Science

Will Google's A.I. Put Astronomers Out of Work? NASA Says No

Human astronomers aren't out of work... yet.

by Alasdair Wilkins
NASA

In 1781, William Herschel discovered Uranus when he peered into his telescope and realized one of the stars he was observing was, in fact, a planet. In 1930, Clyde Tombaugh discovered Pluto after months of painstakingly comparing astronomical images for any sign of movement. And now, in 2017, Google A.I. discovered a planet orbiting the distant star Kepler-90 by sifting through data and making connections humans would miss. Has automation come for the planet hunters?

NASA addressed this question Thursday while announcing the discovery of Kepler-90i, the newly found eighth planet of a solar system located 2,545 light-years from Earth. During the press conference, NASA scientists politely but firmly said that no, flesh-and-blood astronomers aren’t going anywhere in response to a reporter’s question.

But this new finding does reveal how big an assist neural networks can provide in uncovering traces of exoplanets that would elude human analyses. As detailed in a paper in The Astrophysical Journal, the Google AI looked at data from the Kepler space observatory, which has spent the past eight years scanning the cosmos for the minuscule flickers in the brightness of stars that are the telltale sign of planets orbiting around them.

Here’s a NASA video on how the AI made the discovery.

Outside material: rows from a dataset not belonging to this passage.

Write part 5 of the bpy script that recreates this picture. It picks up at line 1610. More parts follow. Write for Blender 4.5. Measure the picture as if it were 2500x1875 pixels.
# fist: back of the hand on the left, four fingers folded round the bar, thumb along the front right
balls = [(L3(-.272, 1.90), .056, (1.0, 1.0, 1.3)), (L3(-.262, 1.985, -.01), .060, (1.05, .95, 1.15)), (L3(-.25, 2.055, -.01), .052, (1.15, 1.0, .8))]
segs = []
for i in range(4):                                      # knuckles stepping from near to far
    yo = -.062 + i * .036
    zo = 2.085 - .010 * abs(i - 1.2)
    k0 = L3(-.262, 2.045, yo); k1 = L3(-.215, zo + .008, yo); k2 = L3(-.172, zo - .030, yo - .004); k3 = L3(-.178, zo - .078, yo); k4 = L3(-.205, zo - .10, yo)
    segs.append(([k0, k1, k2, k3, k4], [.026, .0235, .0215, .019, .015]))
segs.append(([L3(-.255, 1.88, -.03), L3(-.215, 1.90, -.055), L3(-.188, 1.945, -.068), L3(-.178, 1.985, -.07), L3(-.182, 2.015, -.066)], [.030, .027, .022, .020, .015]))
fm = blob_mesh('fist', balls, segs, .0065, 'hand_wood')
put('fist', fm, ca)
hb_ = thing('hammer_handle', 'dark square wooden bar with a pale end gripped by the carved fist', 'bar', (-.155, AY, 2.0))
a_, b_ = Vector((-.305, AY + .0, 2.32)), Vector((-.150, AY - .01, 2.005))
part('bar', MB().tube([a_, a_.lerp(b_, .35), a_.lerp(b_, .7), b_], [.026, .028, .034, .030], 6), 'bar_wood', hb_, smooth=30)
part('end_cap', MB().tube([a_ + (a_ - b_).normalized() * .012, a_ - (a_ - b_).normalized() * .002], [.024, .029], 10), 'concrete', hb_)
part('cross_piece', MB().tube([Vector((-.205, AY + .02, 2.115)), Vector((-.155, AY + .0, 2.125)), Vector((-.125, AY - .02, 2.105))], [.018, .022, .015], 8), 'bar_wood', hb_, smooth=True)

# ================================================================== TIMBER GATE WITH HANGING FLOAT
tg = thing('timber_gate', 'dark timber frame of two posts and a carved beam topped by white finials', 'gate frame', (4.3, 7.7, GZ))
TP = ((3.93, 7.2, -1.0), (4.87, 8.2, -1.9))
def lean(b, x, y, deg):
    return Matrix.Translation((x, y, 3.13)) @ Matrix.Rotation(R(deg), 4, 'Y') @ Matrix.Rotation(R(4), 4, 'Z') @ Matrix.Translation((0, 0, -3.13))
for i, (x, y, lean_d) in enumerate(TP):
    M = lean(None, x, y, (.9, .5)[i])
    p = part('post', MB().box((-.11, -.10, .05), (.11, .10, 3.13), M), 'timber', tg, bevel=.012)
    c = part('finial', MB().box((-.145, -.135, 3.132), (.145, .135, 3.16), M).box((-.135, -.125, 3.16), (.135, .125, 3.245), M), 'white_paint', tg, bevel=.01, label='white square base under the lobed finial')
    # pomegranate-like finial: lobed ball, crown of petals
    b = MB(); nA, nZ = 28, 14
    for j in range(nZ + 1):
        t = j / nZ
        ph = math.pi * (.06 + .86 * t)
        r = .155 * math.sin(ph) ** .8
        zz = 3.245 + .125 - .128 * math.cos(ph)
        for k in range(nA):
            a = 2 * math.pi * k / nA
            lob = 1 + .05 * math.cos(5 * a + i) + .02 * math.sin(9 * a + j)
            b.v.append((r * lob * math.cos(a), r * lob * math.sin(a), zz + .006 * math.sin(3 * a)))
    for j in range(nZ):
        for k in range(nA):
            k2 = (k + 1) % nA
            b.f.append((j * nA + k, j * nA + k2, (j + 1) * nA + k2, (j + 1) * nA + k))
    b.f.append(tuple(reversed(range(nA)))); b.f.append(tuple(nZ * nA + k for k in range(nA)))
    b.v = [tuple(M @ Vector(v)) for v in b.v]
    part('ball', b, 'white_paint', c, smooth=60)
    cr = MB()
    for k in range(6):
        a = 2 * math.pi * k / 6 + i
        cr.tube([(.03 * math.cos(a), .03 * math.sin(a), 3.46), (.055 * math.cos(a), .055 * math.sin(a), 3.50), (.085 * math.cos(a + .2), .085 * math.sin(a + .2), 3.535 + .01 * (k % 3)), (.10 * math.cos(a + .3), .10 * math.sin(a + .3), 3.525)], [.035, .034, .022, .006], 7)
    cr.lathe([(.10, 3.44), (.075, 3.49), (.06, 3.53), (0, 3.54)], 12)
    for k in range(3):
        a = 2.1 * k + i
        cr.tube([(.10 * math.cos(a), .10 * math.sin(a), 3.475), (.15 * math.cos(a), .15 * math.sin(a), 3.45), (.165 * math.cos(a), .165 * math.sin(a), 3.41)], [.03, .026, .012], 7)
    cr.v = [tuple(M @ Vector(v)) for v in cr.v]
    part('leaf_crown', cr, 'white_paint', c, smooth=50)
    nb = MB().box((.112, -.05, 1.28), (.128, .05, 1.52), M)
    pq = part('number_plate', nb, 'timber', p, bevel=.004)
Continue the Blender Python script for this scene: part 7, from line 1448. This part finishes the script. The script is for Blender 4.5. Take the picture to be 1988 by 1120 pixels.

As NASA explains, machine learning has long been a part of researchers’ work with the data from Kepler, which monitors some 145,000 stars. Never before though had AI been given this much latitude to search for and pull out the weakest signals for previously missed planets.

“We got lots of false positives of planets, but also potentially more real planets,” NASA astronomer Andrew Vanderburg said in a statement. “It’s like sifting through rocks to find jewels. If you have a finer sieve then you will catch more rocks but you might catch more jewels, as well.”

Vanderburg and Google AI software engineer Christopher Shallue collaborated on the project, in which they trained the neural network using 15,000 already explored signals from the Kepler data. Once it had achieved 96 percent accuracy, the AI got to work.

Kepler-90i is its first confirmed discovery, but the duo hopes it won’t be its last. There’s still 144,999 more star systems to examine, after all.